Cape Pembroke
Out towards the airport, and turn right at the burned out hulk of a Panhard armoured car from 1982. The asphalt finishes and is replaced by setts covered by bitumen. This changes after a few hundred metres to gravel. And then to sand and peak tracks. The 4×4 copes well, even with moves onto a fainter track to avoid long stretches of submerged track. It might be ok to drive through the water, but I am not sure how watertight the doors are. Judging from how the wind howls through gaps in the door closure, I suspect not very.
The car is parked up and the bimble begins. The direction is easy. The lighthouse looms in the near distance and the tracks are a guide. The going is easy, with the wind from the west at my back. About 20 mins later, I arrive.
A windswept, lonely place. No living soul for miles. Travel N for 6661 miles and you will arrive in the UK. S for 706 miles is Antarctica. If you sail E, then there is nothing for 12745 miles until you hit Chile (the long way round).

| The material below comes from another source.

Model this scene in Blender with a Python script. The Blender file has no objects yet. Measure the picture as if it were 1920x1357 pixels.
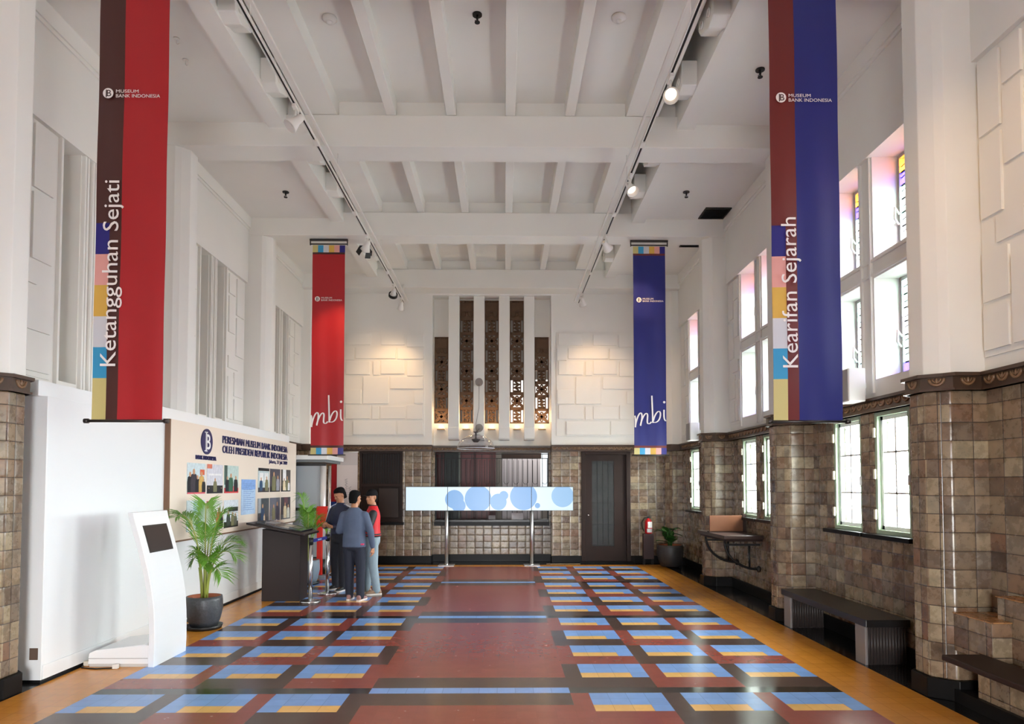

The lighthouse is now a monument – it no longer works and though there is a small light at ground level, most sailors rely on GPS. We should be careful not to abandon all our old and trusted methods of navigation. We need a backup plan – after all, captains of ships in the North Sea are reporting wildly inaccurate GPS locations. It seems that the signal from GPS blockers (used by delivery drivers to fox their GPS tracking boxes in the lorry cabs, so that they can escape surveillance) leak out to sea and render vessels’ GPS receivers faulty.
The ancillary buildings used by the keepers are long gone; the lighthouse really ceased working with the invasion in 1982. A lonely place.
One old keeper was on FITV – they were not allowed radios (short wave) but they still smuggled them in, talked to friends from miles away, and hurried to hide the evidence when the supervisor came along.
Atlantic Conveyor
In the shadow of the lighthouse, lies the memorial for the Atlantic Conveyor. A bronze propellor sits in the tussock grass with the names of those fallen inscribed. Faded poppies and small wooden crosses nestle where one of the blades bites into the ground. The ship lies 90 miles off the cape. The loss was a profound blow to the Task Force. Much materiel (and men) were lost, but it was the loss of the Chinooks and hence the heavy lift capacity, which led to the transfer of the Welsh guards by ship and to the tragedy at Bluff Cove.
Retracing my steps is easy. I should have seen the car by now – this thought creeps into the back of my mind, but just as I wonder if I had followed the wrong set of tracks, there it is. The drive back seems shorter (as all return trips are) and I am soon out of the 4 wheel low drive setting and speeding along the Tarmac at the dizzy speed of 25 mph.
At home and a chance to use the superb Nik photo processing package (recently bought out by Google – and now wonderfully on offer. $149 inc VAT will get you the whole collection). The HDR suit brushes aside the problems a bright sky and a dark landscape can pose and gives great results.